Mar 29, 2012 14:12
I was at some sort of pagan convention that was held in a large stadium. A withered old woman who looked a lot like one of the elder trans activists I've been working with came up to me and told me that I was a terrible witch, that she worshiped a witch god and witch goddess who were mean and vengeful, and if I wanted to be any good at all at what I was doing I'd convert to worshiping them. I yelled at her and told her that she was a terrible person, and then she started muttering under her breath about how her gods would get me. Later I saw her outside, sitting with a cardboard sign that said "Will Hex For Food."
I was going on a camping trip with the X-Men, and I had to get batteries, so I ran into the local Big Lots. The girl behind the counter pretended to look for batteries, told me there were none, and started talking on her cell phone and making fun of me. I yelled at her and made a huge fuss until Wolverine came in and started telling me that I was making a big deal over nothing. Then he stole some batteries for me.

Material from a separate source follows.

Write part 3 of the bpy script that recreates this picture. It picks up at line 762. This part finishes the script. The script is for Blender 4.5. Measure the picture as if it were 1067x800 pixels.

I was getting married at the little town square park near my house. I was in a big white dress with green highlights, and I don't remember who I was marrying, but I kept having to send people back across the street to my apartment for things like breath mints. When nobody could find breath mints in my apartment, I went to get them. When I came back, I happened to stop by the wedding planners, who were sitting in a disused storefront with the DDA and some corporate bigwigs. They were making secret plans to raze and ruin downtown and replace it with a bunch of corporate stores, and they were using my wedding somehow as a diversion or excuse to start on it.
I was in some kind of boarding school that I had been told would be very secular and openminded, but actually they were fundamentalist Christian. I was trying to keep my head down and fit in, but I was made to wear little short skirts, and when I asked for pants I guess that tipped them off. I had people following me around to see what other weird, anti-Christian things I did. I got so nervous that I was being followed that I started ticcing and stimming, and they decided that every little quirk I had, like turning my pockets inside out to get crumbs out of them, was evidence of some horrible Satanist thing. So they ambushed me and started beating me with peacock feathers as an exorcism. I got really annoyed, and grabbed the peacock feathers and started yelling at them about Yazidi.
I had been asked to housesit for a Finnish lady, who was paying all of my expenses to stay at her house in Finland. When I got there, it was sort of snowy, and very dark already at 3 in the afternoon. I wandered around feeling uncomfortable until the lady sighed and told me that she had brought me there to defeat some fairies in her house. I told her she was barking up the wrong tree and I didn't know anything about fairies.
The dream I had last night was about the Hunger Games, which Seth got me to read. We all lived in District 13 after the revolution, and for several years, everyone was content with not repeating the mistakes of the past. But for whatever reason, people got nostalgic about the Hunger Games, and some of the kids said they thought it sounded like fun. The adults got super worried and thought about it. In the meantime, the kids were going kind of nuts and fighting with each other. They finally decided that the Hunger Games had also been a way to channel peoples' competitiveness and desire for violence, and solved the problem by letting all of the kids who wanted to participate into a disused and safe arena with paintball guns. The winner got free ice cream for a year.